:: Stated task ::
Reproduce nothing but the lines from the start of the material through the line that includes "bar('gutter', plane_pt(XL - .05, YN, -.04), plane_pt(XL", both ends included, and omit every picture.
• • • •
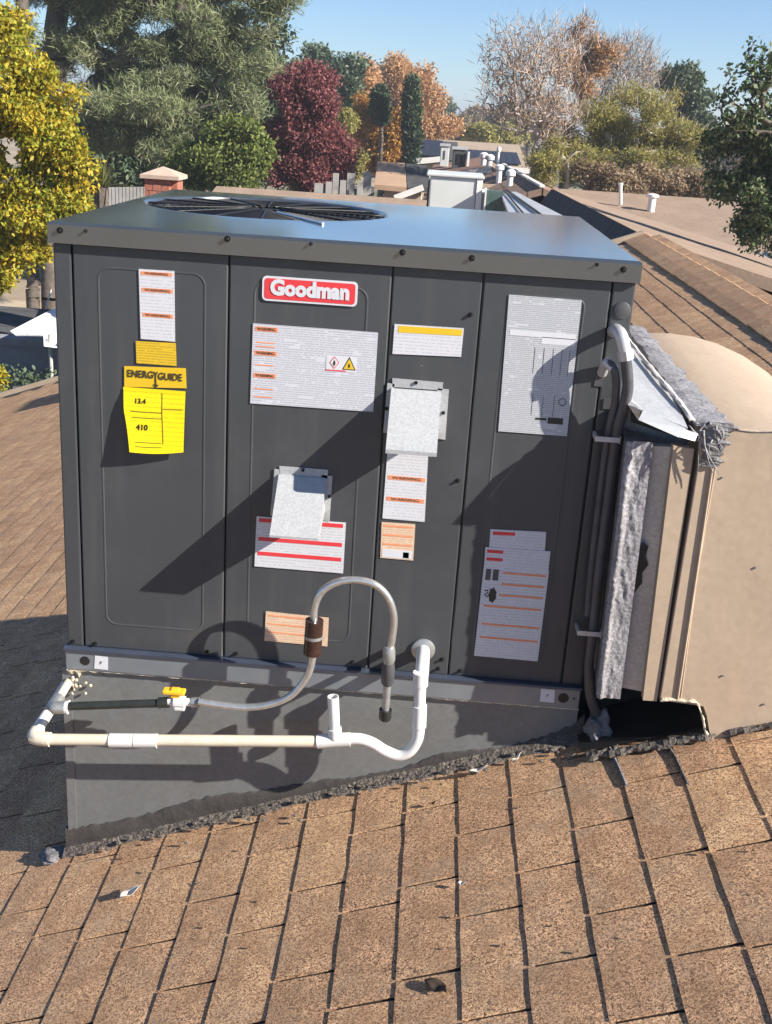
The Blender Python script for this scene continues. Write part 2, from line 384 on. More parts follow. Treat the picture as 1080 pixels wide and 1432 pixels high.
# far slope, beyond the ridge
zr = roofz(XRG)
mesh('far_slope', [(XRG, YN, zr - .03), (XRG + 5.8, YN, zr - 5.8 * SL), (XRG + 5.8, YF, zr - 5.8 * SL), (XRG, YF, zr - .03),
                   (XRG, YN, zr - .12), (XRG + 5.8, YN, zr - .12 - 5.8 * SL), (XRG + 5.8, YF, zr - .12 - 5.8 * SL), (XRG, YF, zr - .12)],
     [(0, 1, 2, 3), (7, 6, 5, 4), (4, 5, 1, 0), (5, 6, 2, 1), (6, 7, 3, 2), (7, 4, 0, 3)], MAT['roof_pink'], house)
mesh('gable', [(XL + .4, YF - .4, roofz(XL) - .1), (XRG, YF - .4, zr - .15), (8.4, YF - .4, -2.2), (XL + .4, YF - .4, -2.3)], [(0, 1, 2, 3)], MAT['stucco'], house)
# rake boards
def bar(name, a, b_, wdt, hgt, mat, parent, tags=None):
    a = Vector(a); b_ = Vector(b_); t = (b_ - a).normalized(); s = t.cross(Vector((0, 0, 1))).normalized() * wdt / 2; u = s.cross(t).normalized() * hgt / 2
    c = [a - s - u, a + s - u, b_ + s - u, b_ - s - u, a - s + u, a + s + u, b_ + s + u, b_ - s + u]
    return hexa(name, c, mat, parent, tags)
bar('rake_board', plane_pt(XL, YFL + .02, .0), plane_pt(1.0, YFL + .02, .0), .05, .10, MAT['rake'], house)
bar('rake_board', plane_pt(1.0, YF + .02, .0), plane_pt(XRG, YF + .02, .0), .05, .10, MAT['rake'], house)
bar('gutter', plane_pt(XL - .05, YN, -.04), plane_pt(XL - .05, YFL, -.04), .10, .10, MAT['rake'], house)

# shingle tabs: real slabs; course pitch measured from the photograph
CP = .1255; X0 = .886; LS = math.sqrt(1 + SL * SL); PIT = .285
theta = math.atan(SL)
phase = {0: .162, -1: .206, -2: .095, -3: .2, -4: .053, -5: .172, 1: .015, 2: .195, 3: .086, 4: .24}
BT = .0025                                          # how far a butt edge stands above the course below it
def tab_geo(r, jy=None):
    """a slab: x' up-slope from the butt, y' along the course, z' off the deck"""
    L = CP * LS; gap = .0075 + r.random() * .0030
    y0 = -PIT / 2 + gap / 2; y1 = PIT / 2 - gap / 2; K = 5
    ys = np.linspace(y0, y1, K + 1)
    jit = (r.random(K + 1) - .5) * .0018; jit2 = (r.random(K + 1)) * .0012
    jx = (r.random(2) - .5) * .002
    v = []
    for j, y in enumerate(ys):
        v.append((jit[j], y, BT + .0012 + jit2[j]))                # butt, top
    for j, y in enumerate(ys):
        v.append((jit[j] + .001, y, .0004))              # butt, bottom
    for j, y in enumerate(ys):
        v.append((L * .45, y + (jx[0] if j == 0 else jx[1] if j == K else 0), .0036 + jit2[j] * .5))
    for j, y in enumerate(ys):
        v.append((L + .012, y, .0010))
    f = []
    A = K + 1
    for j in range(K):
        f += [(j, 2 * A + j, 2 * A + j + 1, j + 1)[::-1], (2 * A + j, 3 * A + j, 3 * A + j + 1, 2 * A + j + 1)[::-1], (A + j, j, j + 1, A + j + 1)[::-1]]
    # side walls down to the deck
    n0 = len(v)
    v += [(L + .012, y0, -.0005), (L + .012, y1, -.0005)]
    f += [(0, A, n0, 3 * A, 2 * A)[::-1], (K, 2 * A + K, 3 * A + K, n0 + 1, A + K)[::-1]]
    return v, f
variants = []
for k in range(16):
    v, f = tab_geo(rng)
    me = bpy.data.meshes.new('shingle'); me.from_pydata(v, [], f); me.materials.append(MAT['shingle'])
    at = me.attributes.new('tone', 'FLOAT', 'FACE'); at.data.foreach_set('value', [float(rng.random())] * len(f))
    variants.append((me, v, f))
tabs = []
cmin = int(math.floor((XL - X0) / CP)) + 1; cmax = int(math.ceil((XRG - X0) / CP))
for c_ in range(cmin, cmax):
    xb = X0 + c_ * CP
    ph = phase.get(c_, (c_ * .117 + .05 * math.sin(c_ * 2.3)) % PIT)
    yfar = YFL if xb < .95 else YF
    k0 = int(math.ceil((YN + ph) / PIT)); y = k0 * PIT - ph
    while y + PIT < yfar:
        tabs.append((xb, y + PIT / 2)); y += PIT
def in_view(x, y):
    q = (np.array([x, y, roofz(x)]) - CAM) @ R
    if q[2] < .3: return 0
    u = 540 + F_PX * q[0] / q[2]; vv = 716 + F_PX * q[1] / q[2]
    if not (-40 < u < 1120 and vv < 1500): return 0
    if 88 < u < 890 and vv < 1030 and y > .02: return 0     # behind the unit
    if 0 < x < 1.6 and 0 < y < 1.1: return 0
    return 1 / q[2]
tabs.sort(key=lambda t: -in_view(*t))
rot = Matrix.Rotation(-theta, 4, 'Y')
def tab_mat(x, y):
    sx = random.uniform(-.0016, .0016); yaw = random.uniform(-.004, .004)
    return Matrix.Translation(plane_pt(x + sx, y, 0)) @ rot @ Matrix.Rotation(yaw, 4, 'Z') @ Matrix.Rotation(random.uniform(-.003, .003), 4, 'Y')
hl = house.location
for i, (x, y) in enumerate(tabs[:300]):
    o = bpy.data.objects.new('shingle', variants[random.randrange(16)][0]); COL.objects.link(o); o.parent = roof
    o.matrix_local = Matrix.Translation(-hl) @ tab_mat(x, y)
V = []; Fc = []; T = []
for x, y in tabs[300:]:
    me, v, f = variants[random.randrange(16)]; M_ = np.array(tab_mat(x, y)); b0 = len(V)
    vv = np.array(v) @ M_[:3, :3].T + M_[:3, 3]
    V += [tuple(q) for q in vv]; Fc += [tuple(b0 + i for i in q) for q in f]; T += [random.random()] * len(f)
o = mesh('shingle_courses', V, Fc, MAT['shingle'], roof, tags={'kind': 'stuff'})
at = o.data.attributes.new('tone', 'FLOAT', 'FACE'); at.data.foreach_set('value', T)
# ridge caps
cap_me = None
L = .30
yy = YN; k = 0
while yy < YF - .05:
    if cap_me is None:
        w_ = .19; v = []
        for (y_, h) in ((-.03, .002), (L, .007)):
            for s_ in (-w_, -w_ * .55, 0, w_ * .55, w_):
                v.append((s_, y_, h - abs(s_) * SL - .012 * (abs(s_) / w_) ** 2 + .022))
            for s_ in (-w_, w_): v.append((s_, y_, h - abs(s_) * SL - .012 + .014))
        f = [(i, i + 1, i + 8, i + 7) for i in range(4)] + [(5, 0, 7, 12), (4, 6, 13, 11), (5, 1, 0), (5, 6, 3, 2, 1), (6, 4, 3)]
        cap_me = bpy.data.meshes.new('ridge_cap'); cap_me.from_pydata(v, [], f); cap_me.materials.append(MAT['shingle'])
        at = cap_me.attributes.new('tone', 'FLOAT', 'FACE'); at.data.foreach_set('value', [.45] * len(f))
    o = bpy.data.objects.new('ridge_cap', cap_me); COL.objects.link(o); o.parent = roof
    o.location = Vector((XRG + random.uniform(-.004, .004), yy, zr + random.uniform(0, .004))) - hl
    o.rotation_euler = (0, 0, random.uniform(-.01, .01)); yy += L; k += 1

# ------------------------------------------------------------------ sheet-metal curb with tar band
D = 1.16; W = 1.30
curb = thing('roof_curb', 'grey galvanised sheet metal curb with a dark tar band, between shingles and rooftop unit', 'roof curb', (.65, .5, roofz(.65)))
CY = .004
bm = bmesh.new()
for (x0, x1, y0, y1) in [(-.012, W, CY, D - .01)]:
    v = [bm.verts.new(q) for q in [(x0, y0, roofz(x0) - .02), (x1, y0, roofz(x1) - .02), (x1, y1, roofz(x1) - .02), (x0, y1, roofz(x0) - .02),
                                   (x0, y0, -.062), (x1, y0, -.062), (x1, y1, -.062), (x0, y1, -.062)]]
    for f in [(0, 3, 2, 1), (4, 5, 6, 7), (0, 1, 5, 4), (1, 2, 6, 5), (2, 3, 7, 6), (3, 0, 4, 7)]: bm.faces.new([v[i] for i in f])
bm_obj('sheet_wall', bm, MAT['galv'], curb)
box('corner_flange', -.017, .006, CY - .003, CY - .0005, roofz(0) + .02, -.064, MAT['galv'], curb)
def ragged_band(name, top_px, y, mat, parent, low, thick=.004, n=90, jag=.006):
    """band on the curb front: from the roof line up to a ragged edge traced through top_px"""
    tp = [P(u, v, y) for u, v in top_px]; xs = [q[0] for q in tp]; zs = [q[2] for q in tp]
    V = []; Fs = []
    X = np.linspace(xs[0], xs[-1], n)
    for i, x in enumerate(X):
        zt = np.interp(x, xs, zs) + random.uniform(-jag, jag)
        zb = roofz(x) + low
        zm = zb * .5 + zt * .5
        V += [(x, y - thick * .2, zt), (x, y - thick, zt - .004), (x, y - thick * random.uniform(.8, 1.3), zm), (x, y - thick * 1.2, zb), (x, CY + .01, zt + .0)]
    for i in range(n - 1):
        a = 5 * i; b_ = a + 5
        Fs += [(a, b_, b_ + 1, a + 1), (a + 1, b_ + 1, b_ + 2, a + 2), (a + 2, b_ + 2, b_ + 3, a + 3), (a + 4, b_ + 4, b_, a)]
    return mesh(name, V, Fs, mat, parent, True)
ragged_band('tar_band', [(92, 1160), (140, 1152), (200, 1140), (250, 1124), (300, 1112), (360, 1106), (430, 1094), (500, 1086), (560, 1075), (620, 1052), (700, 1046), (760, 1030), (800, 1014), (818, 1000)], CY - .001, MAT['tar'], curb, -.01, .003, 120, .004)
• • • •
:: Solution for this task ::
The Blender Python script for this scene continues. Write part 2, from line 384 on. More parts follow. Treat the picture as 1080 pixels wide and 1432 pixels high.
# far slope, beyond the ridge
zr = roofz(XRG)
mesh('far_slope', [(XRG, YN, zr - .03), (XRG + 5.8, YN, zr - 5.8 * SL), (XRG + 5.8, YF, zr - 5.8 * SL), (XRG, YF, zr - .03),
                   (XRG, YN, zr - .12), (XRG + 5.8, YN, zr - .12 - 5.8 * SL), (XRG + 5.8, YF, zr - .12 - 5.8 * SL), (XRG, YF, zr - .12)],
     [(0, 1, 2, 3), (7, 6, 5, 4), (4, 5, 1, 0), (5, 6, 2, 1), (6, 7, 3, 2), (7, 4, 0, 3)], MAT['roof_pink'], house)
mesh('gable', [(XL + .4, YF - .4, roofz(XL) - .1), (XRG, YF - .4, zr - .15), (8.4, YF - .4, -2.2), (XL + .4, YF - .4, -2.3)], [(0, 1, 2, 3)], MAT['stucco'], house)
# rake boards
def bar(name, a, b_, wdt, hgt, mat, parent, tags=None):
    a = Vector(a); b_ = Vector(b_); t = (b_ - a).normalized(); s = t.cross(Vector((0, 0, 1))).normalized() * wdt / 2; u = s.cross(t).normalized() * hgt / 2
    c = [a - s - u, a + s - u, b_ + s - u, b_ - s - u, a - s + u, a + s + u, b_ + s + u, b_ - s + u]
    return hexa(name, c, mat, parent, tags)
bar('rake_board', plane_pt(XL, YFL + .02, .0), plane_pt(1.0, YFL + .02, .0), .05, .10, MAT['rake'], house)
bar('rake_board', plane_pt(1.0, YF + .02, .0), plane_pt(XRG, YF + .02, .0), .05, .10, MAT['rake'], house)
bar('gutter', plane_pt(XL - .05, YN, -.04), plane_pt(XL - .05, YFL, -.04), .10, .10, MAT['rake'], house)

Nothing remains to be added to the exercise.